Syrian President Bashar al-Assad has assured that there is no social breeding ground in his country for the Daesh terrorist group.
“I can tell you Daesh doesn’t have the natural incubator, social incubator, within Syria. This is something very good and very assuring,” he said in a recent interview with the Italian TV channel RAI UNO, as reported by SANA.
Assad also said foreign-backed terrorist groups operating in Syria are the main obstacle to finding a political solution to the country’s crisis.
“You cannot achieve anything politically while you have the terrorists taking over many areas in Syria, and they’re going to be – they are already – the main obstacle to any real political advancement,” he said.
President Assad criticized the West’s “double standards” toward terrorism in different parts of the world, citing the Paris attacks as an example.
“We’ve been suffering from that (terrorism) for the past five years. We feel for the French as we feel for the Lebanese a few days before that, and for the Russians regarding the airplane that’s been shot down over Sinai. Does the world, especially the West, feel for those people, or only for the French?”
The Syrian president was referring to the terrorist bombings in Beirut on November 12, when at least 43 people were killed and nearly 240 were injured.

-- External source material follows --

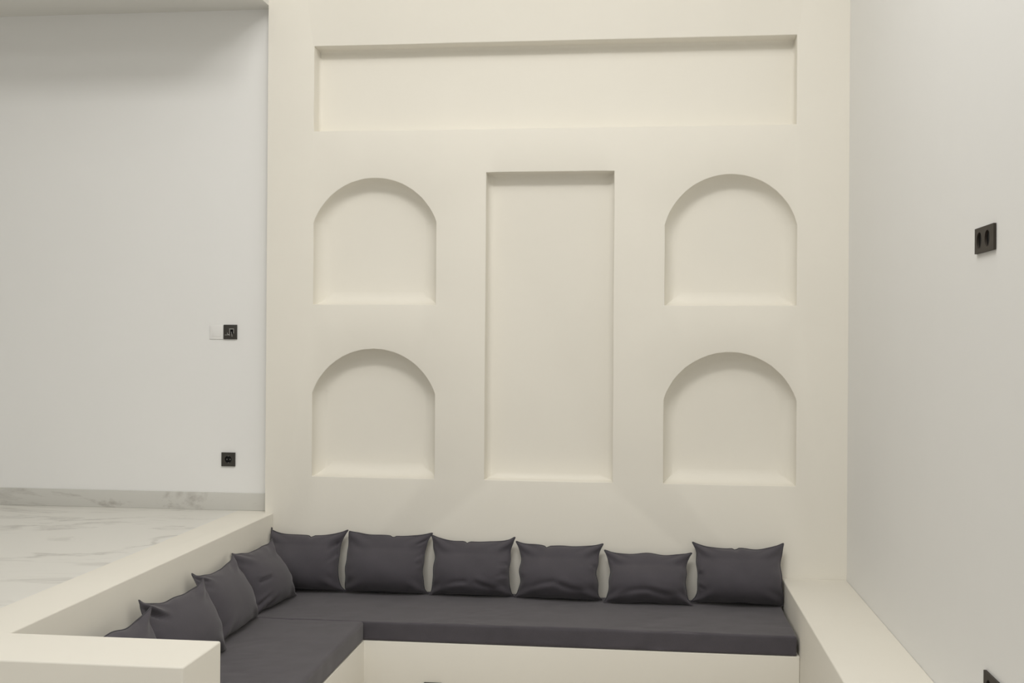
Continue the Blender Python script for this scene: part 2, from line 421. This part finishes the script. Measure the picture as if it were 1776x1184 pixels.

Another bombing aboard a Russian plane on October 31 led to the aircraft’s crash and killed 244 people. Daesh claimed responsibility for both incidents.
Elsewhere in his remarks, the Syrian leader censured Turkey, Saudi Arabia, Qatar and the West for supporting “terrorists in different ways since the beginning of the crisis.”
President Assad also touched on his trip to the Russian capital, Moscow, on October 20, describing it as “fruitful.”
“It was a trip to discuss the military situation, because it happened nearly two weeks after the Russians started the airstrikes, and to discuss the political process,” he said in reference to the Russian military campaign that began in Syria upon Damascus’ request back in September.
The crisis in Syria, which flared in March 2011, has claimed the lives of over 250,000 people so far and displaced nearly half the country’s population of about 23 million, either internally our outside its borders.
Syrian forces have recently been making rapid advances against terrorists in several parts of the country under Russian air cover, which began on September 30.